James Henry, Poematia (Dresden: C.C. Meinhold & Sons, 1866), p. 58:
"Pshaw! the poetic breed's extinct," said once
A starred and gartered courtier to a poet;
"We have no Horaces or Virgils now."
"True, may it please your lordship," said the poet,
"The race died out with the Mecenases."
Martial 1.107 (tr. Walter Ker):
Oft you say to me, dearest Lucius Julius: "Write something great! You are a lazy man." Give me leisure, and leisure such as once Maecenas provided for Flaccus and his own Virgil; then would I essay to build up works that should live throughout ages, and to rescue my name from the fire. Into unfruitful fields steers care not to bear the yoke; a fat soil wearies, but the very labour delights.

Saepe mihi dicis, Luci carissime Iuli,
  'Scribe aliquid magnum: desidiosus homo es.'
Otia da nobis, sed qualia fecerat olim
  Maecenas Flacco Vergilioque suo:
condere victuras temptem per saecula curas
  et nomen flammis eripuisse meum.
in steriles nolunt campos iuga ferre iuvenci:
  pingue solum lassat, sed iuvat ipse labor.
Martial 8.55.1-6 (tr. Walter Ker):
Although our grandsires' age yields to our own times, and Rome has waxed greater in company with her chief, you wonder divine Maro's genius is seen no more, and that no man with such a trump as his blows loud of war. Let there be many a Maecenas, many a Maro, Flaccus, will not fail, and even your fields will give you a Virgil.

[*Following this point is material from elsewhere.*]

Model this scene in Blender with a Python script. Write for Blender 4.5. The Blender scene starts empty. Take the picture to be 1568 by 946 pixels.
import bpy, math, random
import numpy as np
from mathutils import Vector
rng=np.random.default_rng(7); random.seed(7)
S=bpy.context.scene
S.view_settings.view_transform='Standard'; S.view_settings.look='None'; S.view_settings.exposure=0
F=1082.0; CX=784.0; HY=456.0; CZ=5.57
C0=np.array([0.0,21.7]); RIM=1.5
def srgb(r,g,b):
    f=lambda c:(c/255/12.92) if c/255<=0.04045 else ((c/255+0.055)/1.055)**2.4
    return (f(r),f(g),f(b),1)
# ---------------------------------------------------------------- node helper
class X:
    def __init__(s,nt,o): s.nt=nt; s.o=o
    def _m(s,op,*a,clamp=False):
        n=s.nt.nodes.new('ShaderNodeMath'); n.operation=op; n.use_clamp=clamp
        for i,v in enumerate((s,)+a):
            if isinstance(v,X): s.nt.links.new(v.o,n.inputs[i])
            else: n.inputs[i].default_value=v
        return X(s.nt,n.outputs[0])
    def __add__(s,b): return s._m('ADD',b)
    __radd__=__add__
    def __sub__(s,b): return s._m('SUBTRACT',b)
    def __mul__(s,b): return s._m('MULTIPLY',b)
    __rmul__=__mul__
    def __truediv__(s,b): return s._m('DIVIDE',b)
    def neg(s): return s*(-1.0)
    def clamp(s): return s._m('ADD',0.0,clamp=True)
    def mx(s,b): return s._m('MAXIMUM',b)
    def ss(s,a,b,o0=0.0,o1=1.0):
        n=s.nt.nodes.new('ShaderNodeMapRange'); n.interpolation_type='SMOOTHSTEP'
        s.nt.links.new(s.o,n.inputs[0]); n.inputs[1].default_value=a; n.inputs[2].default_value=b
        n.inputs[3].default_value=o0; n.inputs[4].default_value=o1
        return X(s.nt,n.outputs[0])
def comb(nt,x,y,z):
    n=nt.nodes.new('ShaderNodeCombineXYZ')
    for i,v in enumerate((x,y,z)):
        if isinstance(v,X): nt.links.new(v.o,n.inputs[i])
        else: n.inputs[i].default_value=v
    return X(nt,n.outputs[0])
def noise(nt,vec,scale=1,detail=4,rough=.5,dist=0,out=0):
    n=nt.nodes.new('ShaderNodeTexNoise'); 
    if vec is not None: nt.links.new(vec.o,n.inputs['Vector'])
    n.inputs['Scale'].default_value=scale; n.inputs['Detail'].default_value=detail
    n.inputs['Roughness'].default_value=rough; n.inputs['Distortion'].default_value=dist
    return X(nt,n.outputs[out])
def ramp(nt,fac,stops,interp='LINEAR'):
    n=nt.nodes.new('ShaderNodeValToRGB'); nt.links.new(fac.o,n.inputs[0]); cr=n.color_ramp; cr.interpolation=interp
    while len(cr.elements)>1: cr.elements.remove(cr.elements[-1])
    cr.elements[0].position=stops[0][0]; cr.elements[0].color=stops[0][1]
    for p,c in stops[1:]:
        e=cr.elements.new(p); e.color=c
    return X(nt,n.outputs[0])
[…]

Temporibus nostris aetas cum cedat avorum
  creverit et maior cum duce Roma suo,
ingenium sacri miraris desse Maronis
  nec quemquam tanta bella sonare tuba.
sint Maecenates, non derunt, Flacce, Marones
  Vergiliumque tibi vel tua rura dabunt.
Where are our modern Maecenases? How many poets do Bill Gates and Warren Buffett support? Not one, so far as I know.